Los conventos, como ya señalamos, son recintos que quieren ser mundos, y así, Compostela ha sido desde su origen una ciudad llena de ciudades ocultas, misteriosas, pero en las que se vive y se mantiene una experiencia espiritual encarnada en espacios con su propia historia, con su carisma. De la adición de esas vivencias, de la forma en que se entreveran y entrelazan las vicisitudes de las comunidades que las protagonizan con la vida general de la ciudad, surge el atractivo, el interés, la personalidad de Santiago.

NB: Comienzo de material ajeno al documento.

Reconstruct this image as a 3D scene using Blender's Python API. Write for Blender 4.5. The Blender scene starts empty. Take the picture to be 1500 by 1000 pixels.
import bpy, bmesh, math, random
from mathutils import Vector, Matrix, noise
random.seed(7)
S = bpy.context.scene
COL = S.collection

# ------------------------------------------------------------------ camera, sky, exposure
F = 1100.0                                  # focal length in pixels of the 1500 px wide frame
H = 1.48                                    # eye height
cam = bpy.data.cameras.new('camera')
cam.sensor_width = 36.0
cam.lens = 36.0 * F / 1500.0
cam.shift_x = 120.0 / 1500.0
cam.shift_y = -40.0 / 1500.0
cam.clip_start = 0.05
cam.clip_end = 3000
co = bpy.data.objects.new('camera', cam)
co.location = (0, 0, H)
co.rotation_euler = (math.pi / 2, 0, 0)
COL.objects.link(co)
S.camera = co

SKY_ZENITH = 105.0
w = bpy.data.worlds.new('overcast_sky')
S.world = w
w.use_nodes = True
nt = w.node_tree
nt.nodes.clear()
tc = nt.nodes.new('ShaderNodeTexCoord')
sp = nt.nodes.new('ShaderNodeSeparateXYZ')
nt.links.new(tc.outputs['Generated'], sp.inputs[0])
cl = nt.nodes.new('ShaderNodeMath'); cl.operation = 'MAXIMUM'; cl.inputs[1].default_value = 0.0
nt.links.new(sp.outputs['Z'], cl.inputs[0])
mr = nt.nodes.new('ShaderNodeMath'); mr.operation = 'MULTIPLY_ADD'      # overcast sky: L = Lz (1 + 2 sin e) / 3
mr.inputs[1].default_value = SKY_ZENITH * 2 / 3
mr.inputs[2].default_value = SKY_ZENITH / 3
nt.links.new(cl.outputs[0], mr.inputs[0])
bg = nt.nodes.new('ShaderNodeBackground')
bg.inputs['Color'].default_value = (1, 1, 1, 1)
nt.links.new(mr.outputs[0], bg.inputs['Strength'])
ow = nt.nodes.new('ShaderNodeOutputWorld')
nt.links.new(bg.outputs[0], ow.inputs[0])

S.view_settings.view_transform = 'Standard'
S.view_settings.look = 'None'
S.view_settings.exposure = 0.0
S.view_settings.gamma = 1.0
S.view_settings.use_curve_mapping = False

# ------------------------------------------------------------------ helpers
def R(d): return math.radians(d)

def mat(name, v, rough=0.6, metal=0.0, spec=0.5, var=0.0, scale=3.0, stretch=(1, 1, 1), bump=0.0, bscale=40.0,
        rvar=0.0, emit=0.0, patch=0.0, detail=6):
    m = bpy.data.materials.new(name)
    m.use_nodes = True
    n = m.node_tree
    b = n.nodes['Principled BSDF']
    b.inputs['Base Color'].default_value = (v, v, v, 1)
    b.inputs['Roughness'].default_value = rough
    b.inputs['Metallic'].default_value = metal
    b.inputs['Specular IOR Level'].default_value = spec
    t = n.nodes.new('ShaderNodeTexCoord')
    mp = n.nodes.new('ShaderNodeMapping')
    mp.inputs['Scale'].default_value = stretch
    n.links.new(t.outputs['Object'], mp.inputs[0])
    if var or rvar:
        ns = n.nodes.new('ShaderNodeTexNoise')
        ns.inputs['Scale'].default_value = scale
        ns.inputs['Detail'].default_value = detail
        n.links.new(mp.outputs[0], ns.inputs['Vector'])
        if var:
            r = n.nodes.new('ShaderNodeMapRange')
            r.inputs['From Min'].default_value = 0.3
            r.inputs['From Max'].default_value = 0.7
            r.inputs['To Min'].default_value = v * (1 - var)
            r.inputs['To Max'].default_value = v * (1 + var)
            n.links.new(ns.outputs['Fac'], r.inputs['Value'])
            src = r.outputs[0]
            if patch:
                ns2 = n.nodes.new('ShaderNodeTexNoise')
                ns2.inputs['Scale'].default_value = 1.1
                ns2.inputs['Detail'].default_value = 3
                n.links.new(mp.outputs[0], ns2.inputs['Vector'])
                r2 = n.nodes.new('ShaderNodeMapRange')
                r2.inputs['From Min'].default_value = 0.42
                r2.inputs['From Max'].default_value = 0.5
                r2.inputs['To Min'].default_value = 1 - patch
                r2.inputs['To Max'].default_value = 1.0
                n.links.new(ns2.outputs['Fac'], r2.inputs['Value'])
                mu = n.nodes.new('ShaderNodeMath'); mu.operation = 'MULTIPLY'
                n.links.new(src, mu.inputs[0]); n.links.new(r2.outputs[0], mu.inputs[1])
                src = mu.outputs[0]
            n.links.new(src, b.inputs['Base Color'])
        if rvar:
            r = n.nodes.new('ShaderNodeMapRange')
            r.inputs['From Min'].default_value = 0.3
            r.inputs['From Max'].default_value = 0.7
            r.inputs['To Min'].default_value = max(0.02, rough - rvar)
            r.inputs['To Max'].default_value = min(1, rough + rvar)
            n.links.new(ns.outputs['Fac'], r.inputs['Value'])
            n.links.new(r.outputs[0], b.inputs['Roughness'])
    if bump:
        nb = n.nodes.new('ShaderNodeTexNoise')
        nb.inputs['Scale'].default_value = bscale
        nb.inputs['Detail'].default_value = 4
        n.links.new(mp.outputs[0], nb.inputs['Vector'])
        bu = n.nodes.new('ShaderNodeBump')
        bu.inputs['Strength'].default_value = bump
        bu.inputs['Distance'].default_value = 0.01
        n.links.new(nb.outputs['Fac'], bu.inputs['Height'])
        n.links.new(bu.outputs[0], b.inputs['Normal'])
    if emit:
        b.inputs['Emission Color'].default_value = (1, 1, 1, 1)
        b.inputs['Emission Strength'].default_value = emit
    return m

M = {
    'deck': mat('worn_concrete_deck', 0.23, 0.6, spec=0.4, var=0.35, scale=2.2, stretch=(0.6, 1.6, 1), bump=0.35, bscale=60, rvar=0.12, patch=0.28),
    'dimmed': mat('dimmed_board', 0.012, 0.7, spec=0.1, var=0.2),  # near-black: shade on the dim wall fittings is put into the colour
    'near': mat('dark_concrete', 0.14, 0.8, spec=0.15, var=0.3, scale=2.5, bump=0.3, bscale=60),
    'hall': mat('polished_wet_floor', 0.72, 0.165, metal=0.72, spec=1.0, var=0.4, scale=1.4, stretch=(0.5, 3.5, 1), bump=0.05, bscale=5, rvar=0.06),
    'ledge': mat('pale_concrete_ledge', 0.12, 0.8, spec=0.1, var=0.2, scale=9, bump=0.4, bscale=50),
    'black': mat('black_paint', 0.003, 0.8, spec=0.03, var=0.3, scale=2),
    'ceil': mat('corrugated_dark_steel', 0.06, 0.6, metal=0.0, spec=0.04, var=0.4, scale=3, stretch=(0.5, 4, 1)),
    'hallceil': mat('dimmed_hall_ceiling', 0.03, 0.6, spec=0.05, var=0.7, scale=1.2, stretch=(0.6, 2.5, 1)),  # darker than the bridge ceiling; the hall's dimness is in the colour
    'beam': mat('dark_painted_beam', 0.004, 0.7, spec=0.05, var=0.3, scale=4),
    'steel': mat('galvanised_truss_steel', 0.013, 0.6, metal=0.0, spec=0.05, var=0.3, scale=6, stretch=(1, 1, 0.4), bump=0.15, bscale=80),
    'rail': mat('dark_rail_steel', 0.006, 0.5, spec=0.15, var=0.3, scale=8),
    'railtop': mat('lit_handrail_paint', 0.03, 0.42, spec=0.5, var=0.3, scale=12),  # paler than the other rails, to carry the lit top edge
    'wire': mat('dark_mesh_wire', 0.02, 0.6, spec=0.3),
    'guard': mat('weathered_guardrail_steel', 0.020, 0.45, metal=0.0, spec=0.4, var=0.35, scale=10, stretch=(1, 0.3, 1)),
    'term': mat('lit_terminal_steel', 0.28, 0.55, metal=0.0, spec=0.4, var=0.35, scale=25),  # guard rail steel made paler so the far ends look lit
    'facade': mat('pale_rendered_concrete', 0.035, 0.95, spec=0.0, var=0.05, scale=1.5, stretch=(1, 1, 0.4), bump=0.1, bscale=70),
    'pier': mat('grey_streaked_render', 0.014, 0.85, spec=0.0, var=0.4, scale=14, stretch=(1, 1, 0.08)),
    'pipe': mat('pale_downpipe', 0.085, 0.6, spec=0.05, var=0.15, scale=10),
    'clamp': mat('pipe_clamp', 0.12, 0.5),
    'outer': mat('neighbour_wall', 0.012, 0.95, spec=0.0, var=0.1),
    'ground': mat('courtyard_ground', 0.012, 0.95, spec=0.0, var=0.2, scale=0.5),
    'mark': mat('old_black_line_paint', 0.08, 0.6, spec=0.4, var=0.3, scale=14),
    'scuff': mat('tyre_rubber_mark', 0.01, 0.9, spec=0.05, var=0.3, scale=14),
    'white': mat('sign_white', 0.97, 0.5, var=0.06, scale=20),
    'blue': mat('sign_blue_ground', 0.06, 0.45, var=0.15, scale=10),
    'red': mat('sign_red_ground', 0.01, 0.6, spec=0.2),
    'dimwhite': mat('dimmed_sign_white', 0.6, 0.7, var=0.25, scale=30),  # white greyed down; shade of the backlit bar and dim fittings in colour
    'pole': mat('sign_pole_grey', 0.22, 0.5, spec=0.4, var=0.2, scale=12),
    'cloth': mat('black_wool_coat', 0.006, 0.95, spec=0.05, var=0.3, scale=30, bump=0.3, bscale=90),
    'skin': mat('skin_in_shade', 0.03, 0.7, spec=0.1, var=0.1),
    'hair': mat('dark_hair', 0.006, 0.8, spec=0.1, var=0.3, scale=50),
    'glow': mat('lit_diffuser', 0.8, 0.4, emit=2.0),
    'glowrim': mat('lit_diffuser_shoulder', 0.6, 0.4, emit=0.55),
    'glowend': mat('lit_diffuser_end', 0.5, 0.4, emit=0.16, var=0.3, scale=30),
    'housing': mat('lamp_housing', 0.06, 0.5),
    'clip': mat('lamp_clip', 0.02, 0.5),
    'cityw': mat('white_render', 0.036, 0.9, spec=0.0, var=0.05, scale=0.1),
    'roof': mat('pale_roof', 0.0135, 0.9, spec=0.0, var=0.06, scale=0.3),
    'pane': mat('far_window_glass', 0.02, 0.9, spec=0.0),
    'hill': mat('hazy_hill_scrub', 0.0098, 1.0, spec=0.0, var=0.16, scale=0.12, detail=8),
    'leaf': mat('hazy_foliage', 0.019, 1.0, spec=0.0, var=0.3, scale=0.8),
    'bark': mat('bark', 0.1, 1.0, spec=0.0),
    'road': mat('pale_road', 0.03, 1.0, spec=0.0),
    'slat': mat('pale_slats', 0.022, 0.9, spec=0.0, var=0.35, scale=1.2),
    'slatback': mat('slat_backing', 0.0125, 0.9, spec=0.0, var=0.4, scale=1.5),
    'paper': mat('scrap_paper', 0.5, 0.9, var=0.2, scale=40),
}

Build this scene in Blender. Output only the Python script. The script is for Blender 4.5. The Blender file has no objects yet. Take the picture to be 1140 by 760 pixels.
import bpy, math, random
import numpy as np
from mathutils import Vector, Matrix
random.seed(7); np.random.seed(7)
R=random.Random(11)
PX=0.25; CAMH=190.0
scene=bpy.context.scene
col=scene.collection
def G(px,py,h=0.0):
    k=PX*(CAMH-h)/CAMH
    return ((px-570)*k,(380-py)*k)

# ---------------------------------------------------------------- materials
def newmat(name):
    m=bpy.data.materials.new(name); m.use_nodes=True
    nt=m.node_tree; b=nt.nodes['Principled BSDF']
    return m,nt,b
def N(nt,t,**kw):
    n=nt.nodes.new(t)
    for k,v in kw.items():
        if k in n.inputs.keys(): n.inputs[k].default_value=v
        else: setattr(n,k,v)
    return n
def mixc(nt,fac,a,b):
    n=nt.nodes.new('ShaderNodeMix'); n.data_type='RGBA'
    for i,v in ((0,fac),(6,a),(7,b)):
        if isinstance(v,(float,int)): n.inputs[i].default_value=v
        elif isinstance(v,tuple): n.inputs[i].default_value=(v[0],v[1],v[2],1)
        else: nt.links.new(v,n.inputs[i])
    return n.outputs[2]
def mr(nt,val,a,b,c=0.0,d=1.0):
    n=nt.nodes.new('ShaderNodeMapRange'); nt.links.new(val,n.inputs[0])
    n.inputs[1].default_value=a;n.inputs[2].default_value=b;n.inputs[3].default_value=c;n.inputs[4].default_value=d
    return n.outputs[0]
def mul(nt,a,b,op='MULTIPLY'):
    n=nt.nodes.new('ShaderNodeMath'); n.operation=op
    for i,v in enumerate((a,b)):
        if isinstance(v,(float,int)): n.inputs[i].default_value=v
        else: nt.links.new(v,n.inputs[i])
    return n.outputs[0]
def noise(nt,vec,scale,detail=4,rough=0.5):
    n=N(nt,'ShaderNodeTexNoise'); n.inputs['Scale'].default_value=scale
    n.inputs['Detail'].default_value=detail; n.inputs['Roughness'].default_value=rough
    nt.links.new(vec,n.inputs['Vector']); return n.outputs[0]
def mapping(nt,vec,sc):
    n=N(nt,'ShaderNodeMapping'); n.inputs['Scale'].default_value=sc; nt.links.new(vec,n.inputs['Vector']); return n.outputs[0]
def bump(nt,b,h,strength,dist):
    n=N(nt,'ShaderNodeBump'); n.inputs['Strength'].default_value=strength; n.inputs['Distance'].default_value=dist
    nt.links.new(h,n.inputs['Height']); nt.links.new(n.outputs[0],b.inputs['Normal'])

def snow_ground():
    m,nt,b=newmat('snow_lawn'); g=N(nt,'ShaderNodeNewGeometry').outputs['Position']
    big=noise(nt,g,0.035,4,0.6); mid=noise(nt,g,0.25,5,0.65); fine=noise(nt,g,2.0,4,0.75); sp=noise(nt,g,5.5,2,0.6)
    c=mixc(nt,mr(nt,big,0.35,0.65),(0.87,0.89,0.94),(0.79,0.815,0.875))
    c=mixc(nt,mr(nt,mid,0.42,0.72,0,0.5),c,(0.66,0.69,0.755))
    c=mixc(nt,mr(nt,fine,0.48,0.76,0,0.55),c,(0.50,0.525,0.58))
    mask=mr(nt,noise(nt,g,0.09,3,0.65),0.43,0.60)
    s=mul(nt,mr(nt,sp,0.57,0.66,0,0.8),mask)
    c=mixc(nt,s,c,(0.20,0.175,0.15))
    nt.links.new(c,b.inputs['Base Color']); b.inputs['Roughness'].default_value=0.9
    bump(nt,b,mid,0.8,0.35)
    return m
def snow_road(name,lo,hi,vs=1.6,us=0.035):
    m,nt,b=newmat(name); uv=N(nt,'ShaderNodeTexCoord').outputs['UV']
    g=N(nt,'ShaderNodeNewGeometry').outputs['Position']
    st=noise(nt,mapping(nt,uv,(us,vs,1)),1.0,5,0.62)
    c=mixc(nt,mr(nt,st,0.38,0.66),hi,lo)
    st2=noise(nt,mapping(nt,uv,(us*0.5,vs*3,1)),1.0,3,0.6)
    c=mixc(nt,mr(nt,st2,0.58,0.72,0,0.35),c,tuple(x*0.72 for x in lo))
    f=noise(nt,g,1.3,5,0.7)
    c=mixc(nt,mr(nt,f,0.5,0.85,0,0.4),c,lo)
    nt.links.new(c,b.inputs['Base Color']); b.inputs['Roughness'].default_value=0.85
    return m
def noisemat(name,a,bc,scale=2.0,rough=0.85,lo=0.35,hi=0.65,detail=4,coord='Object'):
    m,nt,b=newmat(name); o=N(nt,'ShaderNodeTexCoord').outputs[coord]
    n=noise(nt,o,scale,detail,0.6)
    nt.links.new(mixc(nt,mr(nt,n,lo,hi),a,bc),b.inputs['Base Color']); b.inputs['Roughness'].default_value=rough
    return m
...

De los grandes recintos monásticos de Compostela, varios han sido reutilizados: San Francisco, combinando usos religiosos, asistenciales y hoteleros; San Martín Pinario, destinado a seminario, recinto expositivo, centro docente y hospedería; Santo Domingo de Bonaval, museo…

Pero detrás de otros muros se mantiene una vida sustancialmente idéntica a aquella que justificó su construcción. Son cinco comunidades de religiosas, entregadas a la vida contemplativa: San Payo, Santa Clara, Santa María de Belvís, el Carmen de Arriba y la Merced. Algo más de cien monjas, gallegas y de otras tierras de España, y americanas, e indias, que en ocasiones llevan dentro de los mismos muros más de cuarenta años, y que custodian la esencia originaria de Compostela: esa que combina el camino esforzado del peregrino y la calma y el sosiego de la contemplación.

Y este libro, envuelto por el aura misteriosa de su vida y su silencio, nos deja atisbar el inmenso patrimonio que preservan para nosotros y para el futuro.

*Martí Arís, Carlos: Santiago de Compostela: la ciudad histórica como presente, Consorcio de Santiago, 1995.

**Mandala: Figura geométrica de desarrollo concéntrico y forma simétrica en la que todo equidista y se subordina respecto a un punto axial. Se utiliza por su significación mística y simbólica, tanto en la edificación arquitectónica como en las producciones plásticas budistas.